A priori, l’impression dominante est qu’il n’aurait pas dû démissionner, quelle que soit la menace dont lui et les siens faisaient l’objet. Mais, à l’analyse, un tel comportement ne signifierait-il pas un appel au secours? Pourquoi une telle démission ne viserait-elle pas les adversaires d’une Libye assainie et soucieuse de plus de libertés démocratiques et de justice? Pourquoi le départ inattendu du chef du gouvernement ne cacherait-il pas sa détermination à rompre avec un certain passé ou à s’affranchir de tutelle gênante? Ceux qui avaient intérêt à le voir partir se lècheront probablement les babines, mais pour combien de temps vraiment? Pas sûr qu’ils sauront tirer profit de la nouvelle situation.

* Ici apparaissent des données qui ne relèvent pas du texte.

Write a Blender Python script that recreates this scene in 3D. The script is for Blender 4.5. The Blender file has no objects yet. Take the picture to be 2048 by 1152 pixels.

Après les périodes de règne sans partage, une table ronde est toujours nécessaire pour mettre rapidement en place une équipe consensuelle de transition, avec une feuille de route claire et des moyens conséquents. L’équipe de transition devrait pouvoir travailler en dehors de toute forme de pression.
Dans le cas de la Libye, il est manifeste, aujourd’hui, que l’après Kadhafi est mal gérée. Les opposants, qui semblent avoir pris le fruit des mains des Occidentaux, sont déboussolés autant que leurs parrains. On ne semble pas vraiment avoir vu venir les forces centrifuges.
Les milices qui fusent de partout confirment que non seulement l’équilibre politique était fragile sous Kadhafi, mais aussi que le Guide était réellement parvenu à annihiler toute velléité d’organisation et de contestation.
Aujourd’hui orphelins de leur père spirituel et idéologique, une bonne partie des Libyens donnent l’impression de n’avoir pas appris à se connaître, encore moins à composer ensemble. Ils peinent à travailler à identifier ensemble la cible commune.
De toute évidence, le message qui se dégage de la démission d’Abdallah al-Then doit inquiéter car il constitue du pain bénit pour les milices qui prolifèrent.
On rassurera difficilement les amis du peuple libyen que leur pays ne va pas à la dérive. Aux Libyens de relever le défi en sachant conjuguer leurs efforts pour aller à l’essentiel et éviter de se faire la guerre par procuration. L’ennemi est d’abord en chacun d’entre eux.